As the people of Hooting into the Abyss know, I like robot based games as much as some people like Skaven, the richness of Malifaux or sleeving cards. It was thus probably inevitable I would try this one at some point. What caught my eye was the card in the picture above - it's illustrated by the fairly renowned animator and designer Masami Obari, who I'm quite a fan of. Buying a game based on one illustrator being involved seems a really bad idea, but buoyed by terrible influence from some other friends I nevertheless did so.
To begin with an overview. Vanguard is a collectible card game in the vein of Magic, rather than a Living Card Game like Game of Thrones or Netrunner. Trying to build a deck via booster packs is supremely inadvisable because unlike Magic's blocks and sets (groups of cards that are themed together but are interchangeable - you can use Ravnica cards in a deck with Innistrad ones and all the game worries about is usually the colour), Vanguard divides cards that form parts of combos and refer to each other haphazardly between sets. Indeed, Magic tries to somewhat avoid having set theme intrude on design after sets like Kamigawa proved less easily integrated into decks made using a wider card pool.
As a result the best way to play is buy two premade decks and use them. That way everyone is on an even footing and you save a lot of money and time, because Vanguard is a very theme and combo driven game. Two-colour decks aren't a thing, really - taking out of faction cards can actively penalise you.
On to the rules. I mentioned above this is a game based around combos, and this is made clearest in how creatures work. Each player begins the game with one Vanguard, a bit like an Identity in Netrunner or your Commander in a game of Magic EDH. Your Vanguard determines what cards you can play - all cards have a level, and you can never play a higher level card than your Vanguard. It is effectively a resource curve without the need for specific resource cards taking deck space - a player's turn begins with a step where they may level up if able, and some decks can "ramp" by using card abilities to get a second such step. While rushing to top level seems the obvious strategy, playing more slowly is a possibility - each card used to level up enters a stock called the "soul" which is its own resource pool. Paid abilities either mill cards from deck to soul or soul to discard pile - again using cards as a generic resource to avoid resource distribution problems.
Once the level up step is done, a player may play creatures. These have no costs save the level restriction, but you may only have five in play at once and only two of those can actually attack. Creatures are either in the front or back row, RPG style, and back row creatures may not attack. Instead, they have abilities to assist - either adding their value to an attack by "resting" (tapping by any other name) or being sacrificed from play or hand to block. That cards always sacrifice to block adds a resource management aspect which is interesting in practice - if the cost of stopping damage is the loss of a usually good creature from hand, there are no real "chaff" cards like 0/1 tokens or 1/1 creatures. Attacks are either directed at the opposing Vanguard or opposing creatures - the former is the way to win while the latter disrupts the opponent.

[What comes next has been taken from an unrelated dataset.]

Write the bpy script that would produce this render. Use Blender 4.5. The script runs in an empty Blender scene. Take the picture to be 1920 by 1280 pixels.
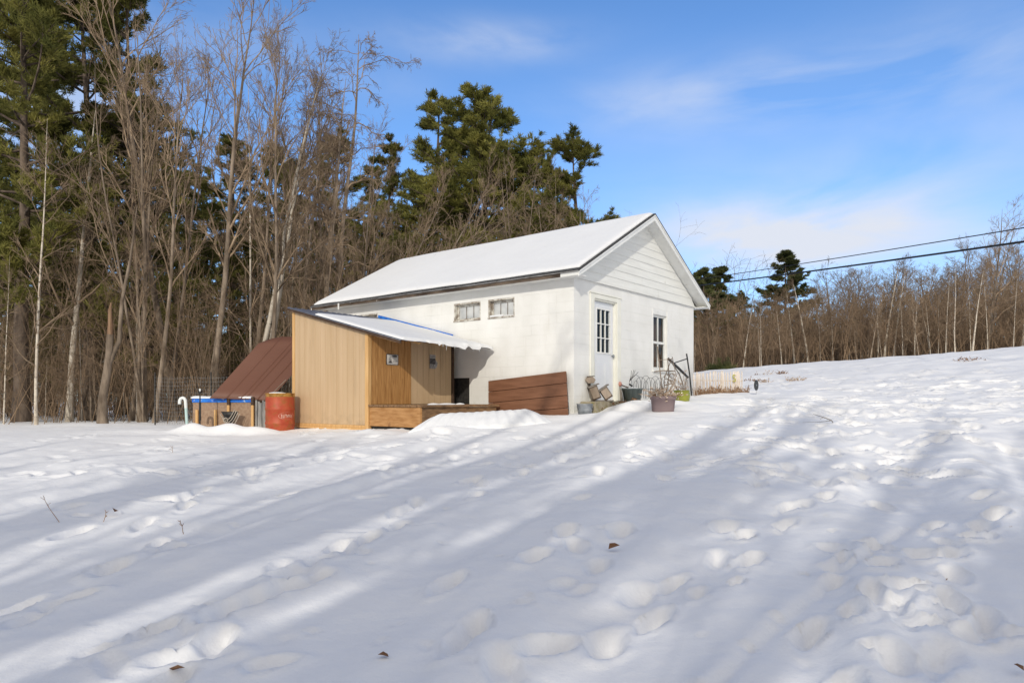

The victory condition is to deal six hits to the opposing Vanguard by dealing enough damage to beat its toughness and all blocking creatures.
Example: I have a strength 5000 creature attacking a strength 7000 creature. I use a back row card to add another 5000, and my opponent discards a creature to add 5000 to his own defence. The attack fails (10k vs 12k)
If an attack on a vanguard is successful, the defender discards one card from his deck to his damage stack. If it has a relevant ability it triggers.
If a vanguard attacks, there is a slight twist - the attacker draws a card to see if it has a triggered ability on it, and if it does, then they gain bonuses such as "standing" (untapping) a creature or causing bonus damage.
These core mechanics - limited creatures, supporting cards and levelling up - are the majority of the game. The real interest comes in how card abilities use this design space thematically. For example, a dragon-themed card might discard "soul" cards to attack multiple enemy creatures, or the robot deck I use is focused on combining abilities of low levelled creatures to level up more quickly.
Here the third resource enters play - damage. Some paid abilities require the player to have sustained an amount of damage and require the tapping of cards in the damage stack to pay costs. It is not quite like Magic's graveyard strategies like Dredge or Threshold, but those aren't a bad analogy.
All in all, Vanguard is a much more interesting game than it might seem - while it is hard to review any creature fighting card game without the spectre of Magic overshadowing it, Vanguard's resourceless system and mill/draw/damage as currency is innovative and appealing. On the other hand it has issues - the card design, with huge art and tiny text, can be very obtrusive. Furthermore actually trying to construct decks using its haphazard rarity and set distribution is a frustrating exercise (although the premade decks are very well designed and worth using). All in all I feel its deck building aspect of factions and levels would have suited the LCG model well, and it is weakened by the random purchase format.